The series also convincingly stages the institutional dimensions of organized crime, whereby the foot soldiers are nothing but the bottom of a profit-driven pyramid, a pyramid where, at the very top, the Camorra is politely referred to as “business.” 


In this regard, Sollima was unequivocal. “The military side of things is just one part of the whole story — we wanted to show that organized crime has ramifications into the financial world, the global real estate market and so forth,” he said. 

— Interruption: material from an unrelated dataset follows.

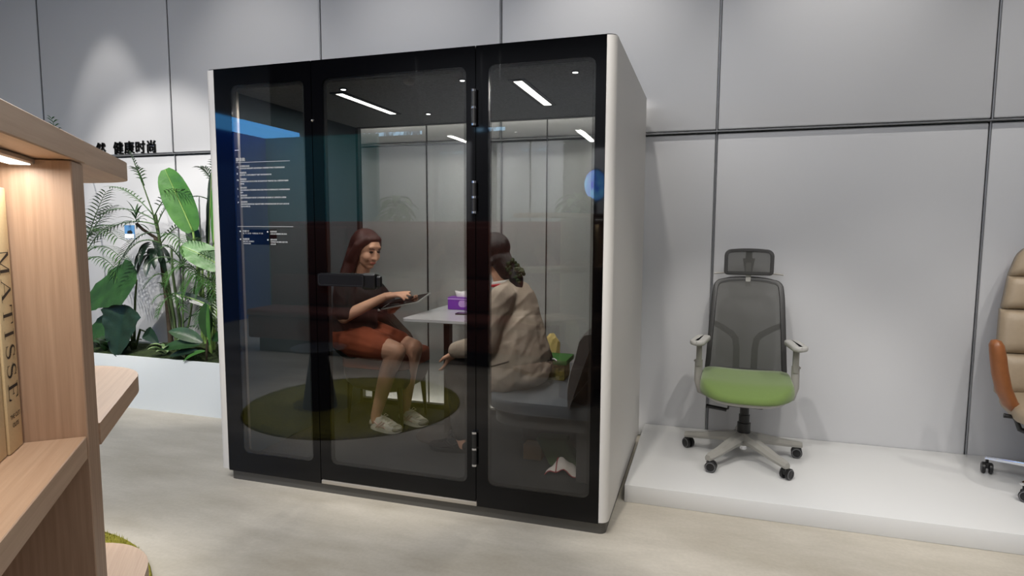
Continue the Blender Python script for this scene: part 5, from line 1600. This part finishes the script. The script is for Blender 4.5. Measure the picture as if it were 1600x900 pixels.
def pad(z0, z1, hw0, hw1, y0, y1):
    bm = BM(); N = 13; rows = []
    for j in range(9):
        v = j / 8; row = []
        for i in range(N):
            u = -1 + 2 * i / (N - 1)
            hw = hw0 + (hw1 - hw0) * v - (.09 * max(0, (v - .45) / .55) ** 2.6 if z1 > 1.2 else 0)
            puff = .040 * (max(0, 1 - abs(u) ** 6) * max(0, 1 - abs(2 * v - 1) ** 5)) ** .6
            row.append(bm.verts.new((u * hw, y0 + (y1 - y0) * v - puff + .05 * (1 - u * u) - .03, z0 + (z1 - z0) * v)))
        rows.append(row)
    for a, b in zip(rows, rows[1:]):
        for i in range(N - 1): bm.faces.new((a[i], a[i + 1], b[i + 1], b[i]))
    ext = bmesh.ops.extrude_face_region(bm, geom=bm.faces[:])
    for v in ext['geom']:
        if isinstance(v, bmesh.types.BMVert): v.co.y += .05 - (v.co.y - (y0 + (y1 - y0) * (v.co.z - z0) / (z1 - z0))) * .7
    obj('back_cushion', bm, M['tan'], ech, False, smooth=180)
pad(.44, .662, .268, .268, .20, .235); pad(.667, .905, .268, .258, .237, .285); pad(.910, 1.09, .252, .226, .287, .315); pad(1.092, 1.29, .226, .17, .316, .335)
bm = BM(); prism(bm, rrect(-.205, .205, .40, 1.25, [.10, .10, .05, .05], 6), .30, .325, 'Y', Matrix.Translation((0, 0, .40)) @ Matrix.Rotation(R(-7), 4, 'X') @ Matrix.Translation((0, 0, -.40))); obj('back_shell', bm, M['caramel'], ech, False, smooth=40)
for sg in (-1, 1):
    bm = BM(); rows = []
    for (y, z, x, hh, th) in ((.22, .66, .285, .12, .022), (.10, .665, .305, .10, .024), (-.02, .675, .318, .075, .026), (-.13, .685, .322, .050, .028), (-.20, .675, .320, .030, .026)):
        rows.append((y, z, x, hh, th))
    # sweeping shell: broad rounded top that narrows and curls under the seat
    path = [(.352, -.150, .790, .008), (.351, -.150, .784, .036), (.347, -.148, .760, .054), (.336, -.145, .70, .060), (.322, -.135, .62, .058), (.298, -.12, .53, .056), (.262, -.095, .455, .052), (.205, -.07, .395, .045), (.10, -.05, .362, .040)]
    prev = None
    for (x, y, z, w) in path:
        ring = []
        for k in range(14):
            a = 2 * math.pi * k / 14
            ring.append(bm.verts.new((sg * (x + w * .62 * math.cos(a)), y + w * math.sin(a) * .8, z + .5 * w * math.cos(a) * (-.4 if z < .7 else 0))))
        if prev:
            for k in range(14): bm.faces.new((prev[k], prev[(k + 1) % 14], ring[(k + 1) % 14], ring[k]))
        else: bm.faces.new(ring)
        prev = ring
    bm.faces.new(list(reversed(prev)))
    obj('arm_shell', bm, M['caramel'], ech, False, smooth=60)


# ------------------------------------------------------------------ the hall on the viewer's side (seen mirrored in the glass)
RC = Vector((-2.70, -1.55, 0))
rugt = thing('round_rug', 'round green shaggy rug on the floor behind the bookcase', 'rug', RC)
bm = BM(); lathe(bm, [(0, .022), (.83, .022), (.852, .016), (.857, .001), (0, .001)], 72, Matrix.Translation(RC)); obj('rug_base', bm, M['rug'], rugt, smooth=40)
rr = random.Random(3); bm = BM()
for k in range(16000):
    a = rr.uniform(0, 6.283); q = (math.sqrt(rr.uniform(.0, 1)) if k < 11000 else rr.uniform(.93, 1)) * .845
    p = RC + Vector((q * math.cos(a), q * math.sin(a), .016)); b = rr.uniform(0, 6.283); L = rr.uniform(.012, .024)
    t = Vector((math.cos(b) * .7, math.sin(b) * .7, 1)).normalized() * L; w = Vector((-math.sin(b), math.cos(b), 0)) * .0024
    bm.faces.new((bm.verts.new(p - w), bm.verts.new(p + w), bm.verts.new(p + t)))
pile = obj('rug_pile', bm, M['rugpile'], rugt); pile['kind'] = 'stuff'
st = thing('side_table', 'black round side table with tapered column, mirrored in the booth glass', 'table', (-2.90, -1.36, .022))
bm = BM(); lathe(bm, [(0, .482), (.20, .484), (.215, .490), (.215, .500), (.205, .504), (0, .504)], 48, Matrix.Translation((-2.90, -1.36, 0))); obj('table_top', bm, M['tableblack'], st, smooth=40)
bm = BM(); lathe(bm, [(0, .024), (.135, .024), (.13, .06), (.075, .40), (.065, .482), (0, .482)], 40, Matrix.Translation((-2.90, -1.36, 0))); obj('column', bm, M['tableblack'], st, smooth=40)
sofa = thing('high_back_sofa', 'long maroon high back sofa on the far side of the round rug', 'sofa', (-2.6, -3.4, 0))
bm = BM(); box(bm, -5.2, .25, -3.78, -3.66, .10, 1.52, .03, 3); obj('back_screen', bm, M['maroon'], sofa, smooth=40)
for z0, z1 in ((.16, .42), (.425, .50)):
    bm = BM(); box(bm, -5.1, .15, -3.66, -3.12 if z0 < .3 else -3.10, z0, z1, .03, 3); obj('seat' if z0 > .3 else 'base', bm, M['maroon'], sofa, smooth=40)
for i in range(5):
    x0 = -5.08 + 1.045 * i
    for z0, z1 in ((.52, .88), (.90, 1.46)):
        bm = BM(); box(bm, x0, x0 + 1.03, -3.655, -3.56, z0, z1, .025, 2); obj('back_cushion', bm, M['maroon'], sofa, smooth=40)
bm = BM(); box(bm, -5.0, .05, -3.6, -3.2, .0, .155); obj('plinth', bm, M['black'], sofa)
for (px_, lab) in ((-3.75, 'bushy potted plant behind the long maroon sofa, nearer the blue lit corner'), (-1.45, 'bushy potted plant behind the long maroon sofa, nearer the round screen')):
    pp = thing('potted_plant', lab, 'plant', (px_, -4.3, 0))
    bm = BM(); lathe(bm, [(0, .0), (.15, .0), (.19, .40), (.17, .40), (.165, .36), (0, .36)], 32, Matrix.Translation((px_, -4.3, 0))); obj('pot', bm, M['plainwall'], pp, smooth=40)
    bm = BM(); tube(bm, [(px_, -4.3, .36), (px_ + .03, -4.3, 1.0), (px_ - .02, -4.28, 1.6)], .018, 8); obj('stem', bm, M['bark'], pp, smooth=60)
    for k in range(46):
        a = k * 2.4; z = 1.25 + .6 * (k / 46)
        bm = BM(); blade(bm, (px_, -4.3, z), (math.cos(a), math.sin(a), .55), rr.uniform(.22, .36), .11, 1.6, 6, 2, .3); obj('leaf', bm, M['leafa'], pp, smooth=180)
m_, nt_, b_ = new_mat('blue_planet_screen')
tc_ = nt_.nodes.new('ShaderNodeTexCoord'); no_ = nt_.nodes.new('ShaderNodeTexNoise'); no_.inputs['Scale'].default_value = 9; no_.inputs['Detail'].default_value = 5
rp_ = nt_.nodes.new('ShaderNodeValToRGB'); e_ = rp_.color_ramp.elements
e_[0].position = .35; e_[0].color = lin((60, 90, 230)) + (1,); e_[1].position = .7; e_[1].color = lin((130, 215, 255)) + (1,)
nt_.links.new(tc_.outputs['Object'], no_.inputs['Vector']); nt_.links.new(no_.outputs['Fac'], rp_.inputs['Fac']); nt_.links.new(rp_.outputs['Color'], b_.inputs['Emission Color'])
b_.inputs['Emission Strength'].default_value = 6.0; b_.inputs['Base Color'].default_value = (.02, .05, .2, 1)
M['roundscreen'] = m_
m_, nt_, b_ = new_mat('ticker_screen_glow')
tc_ = nt_.nodes.new('ShaderNodeTexCoord'); mp_ = nt_.nodes.new('ShaderNodeMapping'); mp_.inputs['Scale'].default_value = (1, 1, .4)
no_ = nt_.nodes.new('ShaderNodeTexNoise'); no_.inputs['Scale'].default_value = 14; no_.inputs['Detail'].default_value = 3
rp_ = nt_.nodes.new('ShaderNodeValToRGB'); e_ = rp_.color_ramp.elements
e_[0].position = .42; e_[0].color = lin((20, 40, 60)) + (1,); e_[1].position = .58; e_[1].color = lin((170, 220, 255)) + (1,)
nt_.links.new(tc_.outputs['Object'], mp_.inputs['Vector']); nt_.links.new(mp_.outputs[0], no_.inputs['Vector']); nt_.links.new(no_.outputs['Fac'], rp_.inputs['Fac']); nt_.links.new(rp_.outputs['Color'], b_.inputs['Emission Color'])
b_.inputs['Emission Strength'].default_value = 6.0; b_.inputs['Base Color'].default_value = (.02, .05, .1, 1)
M['ledpale'] = m_
# blue lit corner of another stand
bx = thing('blue_light_box', 'blue glowing ceiling panel over the corner of the stand opposite', 'light', (-6.6, -4.4, 2.9))
bm = BM(); box(bm, -6.95, -6.29, -5.83, -3.0, 2.90, 2.96); obj('glowing_panel', bm, M['bluescreen'], bx)
bm = BM(); box(bm, -7.02, -6.95, -5.90, -2.9, 0, 2.98); o = obj('trim_2', bm, M['bluewall']); o['kind'] = 'structure'
bm = BM(); box(bm, -6.95, -4.9, -5.90, -5.83, 0, 2.90); o = obj('trim_3', bm, M['tealwall']); o['kind'] = 'structure'
for x0, x1, lab in ((-5.90, -4.70, 'wide pale blue ticker screen hanging opposite the booth'), (-3.72, -3.20, 'short pale blue ticker screen hanging opposite the booth')):
    t = thing('ticker_screen', lab, 'screen', ((x0 + x1) / 2, -7.0, 3.0))
    bm = BM(); box(bm, x0 - .02, x1 + .02, -7.06, -7.01, 3.03, 3.12); obj('housing', bm, M['black'], t)
    bm = BM(); box(bm, x0, x1, -7.01, -7.0, 3.045, 3.105); obj('display', bm, M['ledpale'], t)
    for x in (x0 + .1, x1 - .1):
        bm = BM(); cyl(bm, (x, -7.03, 3.12), (x, -7.03, 4.79), .008, 8); obj('hanger_rod', bm, M['black'], t)
rd = thing('round_screen', 'round glowing blue screen on a black post facing the booth', 'screen', (-1.36, -5.0, 0))
bm = BM(); lathe(bm, [(0, 0), (.14, 0), (.14, .015), (.02, .02), (.02, 1.86), (0, 1.86)], 24, Matrix.Translation((-1.36, -5.06, 0))); obj('post', bm, M['black'], rd, smooth=40)
mm = Matrix.Translation((-1.36, -5.0, 1.99)) @ Matrix.Rotation(R(-52), 4, 'Z') @ Matrix.Rotation(R(90), 4, 'X')
bm = BM(); lathe(bm, [(0, -.02), (.205, -.02), (.205, .03), (0, .03)], 40, mm); obj('housing', bm, M['black'], rd, smooth=40)
bm = BM(); lathe(bm, [(0, -.0215), (.19, -.0215), (.19, -.0205), (0, -.0205)], 40, mm); obj('display', bm, M['roundscreen'], rd)
wf = [o for o in COL.objects if o.name == 'wall_front'][0]
for x0, x1, z0, z1 in ((-6.4, -5.0, 1.5, 3.0), (-4.97, -4.1, 1.5, 3.0), (-3.6, -3.0, 1.3, 2.95), (-2.97, -2.4, 1.3, 2.95), (-1.9, -.6, 1.0, 2.8), (-.57, .8, 1.0, 2.8)):
    bm = BM(); box(bm, x0, x1, -7.799, -7.76, z0, z1, .006); obj('wall_panel', bm, M['wall'], wf)
area('hall_area_light', (-2.5, -6.6, 4.2), (-2.5, -7.8, 1.9), 6.0, .5, 480, (0.95, 0.97, 1.0))  # added fill that brightens the front wall panels mirrored in the glass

Adhering as authentically as possible to the ugly face of crime and its dynamics was also the reason behind the choice of unknown actors in leading roles. “Despite the generous budget we had at disposal, I wanted to work with fresh faces,” Sollima said. “I didn’t want audiences to watch ‘that famous actor’ playing the given character, I wanted audiences to look at and engage with the real characters, not with the celebrities playing them.” 

Every single element composing “Gomorrah” is carefully researched and realized, yet the artistry never takes center stage; it is the punch of reality the spectator feels in its guts, not the complacency of mastery. 

If the public opinion’s concern was that the TV series might glamorize organized crime, “Gomorrah” not only failed such presumption but did so with a dose of intellectual honesty that is hard to come by anywhere, let alone on Italian television. Avoiding any moralistic teaching, the series shakes our certainties, prejudices and assumptions by simply yet magisterially showing the ugly face of truth. 

In “Gomorrah,” there is none of the iconic fetishization of crime audiences have come to associate with the onscreen depiction of the mob. As Sollima pointed out, “There are no heroes in this TV series. Only victims.”